__Source data__
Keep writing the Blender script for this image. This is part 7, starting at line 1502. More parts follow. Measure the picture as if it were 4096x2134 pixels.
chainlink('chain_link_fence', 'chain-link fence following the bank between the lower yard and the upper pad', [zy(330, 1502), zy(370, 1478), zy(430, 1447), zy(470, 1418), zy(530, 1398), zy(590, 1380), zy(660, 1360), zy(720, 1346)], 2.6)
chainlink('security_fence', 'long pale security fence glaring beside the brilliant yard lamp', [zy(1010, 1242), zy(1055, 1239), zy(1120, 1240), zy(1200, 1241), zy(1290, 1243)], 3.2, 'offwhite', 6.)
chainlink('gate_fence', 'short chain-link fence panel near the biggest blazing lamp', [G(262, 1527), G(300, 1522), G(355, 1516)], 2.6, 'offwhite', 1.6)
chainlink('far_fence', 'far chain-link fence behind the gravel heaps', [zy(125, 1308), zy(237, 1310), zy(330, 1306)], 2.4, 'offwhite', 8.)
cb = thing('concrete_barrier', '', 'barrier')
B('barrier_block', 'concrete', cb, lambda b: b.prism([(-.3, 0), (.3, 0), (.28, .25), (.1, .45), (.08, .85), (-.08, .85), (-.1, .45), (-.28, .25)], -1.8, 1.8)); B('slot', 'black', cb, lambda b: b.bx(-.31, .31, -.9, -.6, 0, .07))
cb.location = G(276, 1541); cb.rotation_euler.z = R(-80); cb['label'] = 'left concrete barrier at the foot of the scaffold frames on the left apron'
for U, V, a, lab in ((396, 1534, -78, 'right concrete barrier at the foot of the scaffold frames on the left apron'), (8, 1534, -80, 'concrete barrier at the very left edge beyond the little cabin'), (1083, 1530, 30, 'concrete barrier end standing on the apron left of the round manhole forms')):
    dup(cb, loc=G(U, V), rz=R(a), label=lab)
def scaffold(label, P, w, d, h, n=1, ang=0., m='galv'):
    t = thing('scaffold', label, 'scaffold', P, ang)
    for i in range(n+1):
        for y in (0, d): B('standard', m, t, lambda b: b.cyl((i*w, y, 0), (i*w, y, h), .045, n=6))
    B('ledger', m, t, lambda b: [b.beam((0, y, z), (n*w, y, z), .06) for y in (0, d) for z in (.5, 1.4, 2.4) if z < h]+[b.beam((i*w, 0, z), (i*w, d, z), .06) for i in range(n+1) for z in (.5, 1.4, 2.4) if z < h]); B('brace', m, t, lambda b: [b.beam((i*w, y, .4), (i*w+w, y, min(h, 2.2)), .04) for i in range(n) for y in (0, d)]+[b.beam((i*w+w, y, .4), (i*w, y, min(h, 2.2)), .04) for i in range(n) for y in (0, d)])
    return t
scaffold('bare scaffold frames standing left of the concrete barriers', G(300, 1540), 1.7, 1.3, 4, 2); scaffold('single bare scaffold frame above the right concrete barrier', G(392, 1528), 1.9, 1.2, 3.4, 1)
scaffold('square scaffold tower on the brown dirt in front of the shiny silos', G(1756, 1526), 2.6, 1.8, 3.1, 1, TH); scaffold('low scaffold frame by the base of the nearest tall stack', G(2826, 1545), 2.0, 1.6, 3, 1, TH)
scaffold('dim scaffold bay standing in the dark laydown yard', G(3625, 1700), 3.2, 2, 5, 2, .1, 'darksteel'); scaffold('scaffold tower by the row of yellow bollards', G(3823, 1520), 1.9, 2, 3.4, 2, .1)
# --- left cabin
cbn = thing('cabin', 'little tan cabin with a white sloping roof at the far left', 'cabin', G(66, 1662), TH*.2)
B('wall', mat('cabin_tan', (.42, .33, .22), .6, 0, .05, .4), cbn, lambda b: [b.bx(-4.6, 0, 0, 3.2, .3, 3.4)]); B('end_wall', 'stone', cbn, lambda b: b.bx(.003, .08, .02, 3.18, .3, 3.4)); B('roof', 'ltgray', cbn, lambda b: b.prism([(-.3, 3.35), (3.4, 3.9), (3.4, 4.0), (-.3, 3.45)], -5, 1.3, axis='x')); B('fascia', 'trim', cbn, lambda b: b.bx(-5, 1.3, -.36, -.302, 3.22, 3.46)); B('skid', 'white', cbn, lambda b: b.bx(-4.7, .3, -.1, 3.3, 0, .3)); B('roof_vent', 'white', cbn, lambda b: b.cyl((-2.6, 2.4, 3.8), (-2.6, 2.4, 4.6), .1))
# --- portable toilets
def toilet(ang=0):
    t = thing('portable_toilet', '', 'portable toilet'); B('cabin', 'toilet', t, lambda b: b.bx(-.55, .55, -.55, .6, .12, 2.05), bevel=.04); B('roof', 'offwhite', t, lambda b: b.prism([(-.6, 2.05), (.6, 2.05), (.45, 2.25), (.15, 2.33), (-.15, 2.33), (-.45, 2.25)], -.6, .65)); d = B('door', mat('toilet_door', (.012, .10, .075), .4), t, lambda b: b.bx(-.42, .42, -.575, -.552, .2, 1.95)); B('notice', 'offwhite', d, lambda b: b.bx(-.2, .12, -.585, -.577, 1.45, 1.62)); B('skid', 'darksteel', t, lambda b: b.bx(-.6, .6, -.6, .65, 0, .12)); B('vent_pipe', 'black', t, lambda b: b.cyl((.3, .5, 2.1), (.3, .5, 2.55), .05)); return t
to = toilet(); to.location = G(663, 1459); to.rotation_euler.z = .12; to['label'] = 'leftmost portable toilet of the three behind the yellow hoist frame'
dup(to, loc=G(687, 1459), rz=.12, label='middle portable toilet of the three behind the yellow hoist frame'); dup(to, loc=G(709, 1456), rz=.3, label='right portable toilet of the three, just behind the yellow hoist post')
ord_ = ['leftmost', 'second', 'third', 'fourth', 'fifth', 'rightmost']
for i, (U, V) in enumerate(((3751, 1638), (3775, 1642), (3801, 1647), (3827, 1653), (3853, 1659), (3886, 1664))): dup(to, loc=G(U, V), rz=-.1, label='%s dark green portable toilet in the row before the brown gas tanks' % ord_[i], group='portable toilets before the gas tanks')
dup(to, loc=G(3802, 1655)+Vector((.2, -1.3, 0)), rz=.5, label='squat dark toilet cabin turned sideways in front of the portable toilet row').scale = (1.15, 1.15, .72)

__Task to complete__
Reproduce the complete data exactly as presented above.

__Task result__
Keep writing the Blender script for this image. This is part 7, starting at line 1502. More parts follow. Measure the picture as if it were 4096x2134 pixels.
chainlink('chain_link_fence', 'chain-link fence following the bank between the lower yard and the upper pad', [zy(330, 1502), zy(370, 1478), zy(430, 1447), zy(470, 1418), zy(530, 1398), zy(590, 1380), zy(660, 1360), zy(720, 1346)], 2.6)
chainlink('security_fence', 'long pale security fence glaring beside the brilliant yard lamp', [zy(1010, 1242), zy(1055, 1239), zy(1120, 1240), zy(1200, 1241), zy(1290, 1243)], 3.2, 'offwhite', 6.)
chainlink('gate_fence', 'short chain-link fence panel near the biggest blazing lamp', [G(262, 1527), G(300, 1522), G(355, 1516)], 2.6, 'offwhite', 1.6)
chainlink('far_fence', 'far chain-link fence behind the gravel heaps', [zy(125, 1308), zy(237, 1310), zy(330, 1306)], 2.4, 'offwhite', 8.)
cb = thing('concrete_barrier', '', 'barrier')
B('barrier_block', 'concrete', cb, lambda b: b.prism([(-.3, 0), (.3, 0), (.28, .25), (.1, .45), (.08, .85), (-.08, .85), (-.1, .45), (-.28, .25)], -1.8, 1.8)); B('slot', 'black', cb, lambda b: b.bx(-.31, .31, -.9, -.6, 0, .07))
cb.location = G(276, 1541); cb.rotation_euler.z = R(-80); cb['label'] = 'left concrete barrier at the foot of the scaffold frames on the left apron'
for U, V, a, lab in ((396, 1534, -78, 'right concrete barrier at the foot of the scaffold frames on the left apron'), (8, 1534, -80, 'concrete barrier at the very left edge beyond the little cabin'), (1083, 1530, 30, 'concrete barrier end standing on the apron left of the round manhole forms')):
    dup(cb, loc=G(U, V), rz=R(a), label=lab)
def scaffold(label, P, w, d, h, n=1, ang=0., m='galv'):
    t = thing('scaffold', label, 'scaffold', P, ang)
    for i in range(n+1):
        for y in (0, d): B('standard', m, t, lambda b: b.cyl((i*w, y, 0), (i*w, y, h), .045, n=6))
    B('ledger', m, t, lambda b: [b.beam((0, y, z), (n*w, y, z), .06) for y in (0, d) for z in (.5, 1.4, 2.4) if z < h]+[b.beam((i*w, 0, z), (i*w, d, z), .06) for i in range(n+1) for z in (.5, 1.4, 2.4) if z < h]); B('brace', m, t, lambda b: [b.beam((i*w, y, .4), (i*w+w, y, min(h, 2.2)), .04) for i in range(n) for y in (0, d)]+[b.beam((i*w+w, y, .4), (i*w, y, min(h, 2.2)), .04) for i in range(n) for y in (0, d)])
    return t
scaffold('bare scaffold frames standing left of the concrete barriers', G(300, 1540), 1.7, 1.3, 4, 2); scaffold('single bare scaffold frame above the right concrete barrier', G(392, 1528), 1.9, 1.2, 3.4, 1)
scaffold('square scaffold tower on the brown dirt in front of the shiny silos', G(1756, 1526), 2.6, 1.8, 3.1, 1, TH); scaffold('low scaffold frame by the base of the nearest tall stack', G(2826, 1545), 2.0, 1.6, 3, 1, TH)
scaffold('dim scaffold bay standing in the dark laydown yard', G(3625, 1700), 3.2, 2, 5, 2, .1, 'darksteel'); scaffold('scaffold tower by the row of yellow bollards', G(3823, 1520), 1.9, 2, 3.4, 2, .1)
# --- left cabin
cbn = thing('cabin', 'little tan cabin with a white sloping roof at the far left', 'cabin', G(66, 1662), TH*.2)
B('wall', mat('cabin_tan', (.42, .33, .22), .6, 0, .05, .4), cbn, lambda b: [b.bx(-4.6, 0, 0, 3.2, .3, 3.4)]); B('end_wall', 'stone', cbn, lambda b: b.bx(.003, .08, .02, 3.18, .3, 3.4)); B('roof', 'ltgray', cbn, lambda b: b.prism([(-.3, 3.35), (3.4, 3.9), (3.4, 4.0), (-.3, 3.45)], -5, 1.3, axis='x')); B('fascia', 'trim', cbn, lambda b: b.bx(-5, 1.3, -.36, -.302, 3.22, 3.46)); B('skid', 'white', cbn, lambda b: b.bx(-4.7, .3, -.1, 3.3, 0, .3)); B('roof_vent', 'white', cbn, lambda b: b.cyl((-2.6, 2.4, 3.8), (-2.6, 2.4, 4.6), .1))
# --- portable toilets
def toilet(ang=0):
    t = thing('portable_toilet', '', 'portable toilet'); B('cabin', 'toilet', t, lambda b: b.bx(-.55, .55, -.55, .6, .12, 2.05), bevel=.04); B('roof', 'offwhite', t, lambda b: b.prism([(-.6, 2.05), (.6, 2.05), (.45, 2.25), (.15, 2.33), (-.15, 2.33), (-.45, 2.25)], -.6, .65)); d = B('door', mat('toilet_door', (.012, .10, .075), .4), t, lambda b: b.bx(-.42, .42, -.575, -.552, .2, 1.95)); B('notice', 'offwhite', d, lambda b: b.bx(-.2, .12, -.585, -.577, 1.45, 1.62)); B('skid', 'darksteel', t, lambda b: b.bx(-.6, .6, -.6, .65, 0, .12)); B('vent_pipe', 'black', t, lambda b: b.cyl((.3, .5, 2.1), (.3, .5, 2.55), .05)); return t
to = toilet(); to.location = G(663, 1459); to.rotation_euler.z = .12; to['label'] = 'leftmost portable toilet of the three behind the yellow hoist frame'
dup(to, loc=G(687, 1459), rz=.12, label='middle portable toilet of the three behind the yellow hoist frame'); dup(to, loc=G(709, 1456), rz=.3, label='right portable toilet of the three, just behind the yellow hoist post')
ord_ = ['leftmost', 'second', 'third', 'fourth', 'fifth', 'rightmost']
for i, (U, V) in enumerate(((3751, 1638), (3775, 1642), (3801, 1647), (3827, 1653), (3853, 1659), (3886, 1664))): dup(to, loc=G(U, V), rz=-.1, label='%s dark green portable toilet in the row before the brown gas tanks' % ord_[i], group='portable toilets before the gas tanks')
dup(to, loc=G(3802, 1655)+Vector((.2, -1.3, 0)), rz=.5, label='squat dark toilet cabin turned sideways in front of the portable toilet row').scale = (1.15, 1.15, .72)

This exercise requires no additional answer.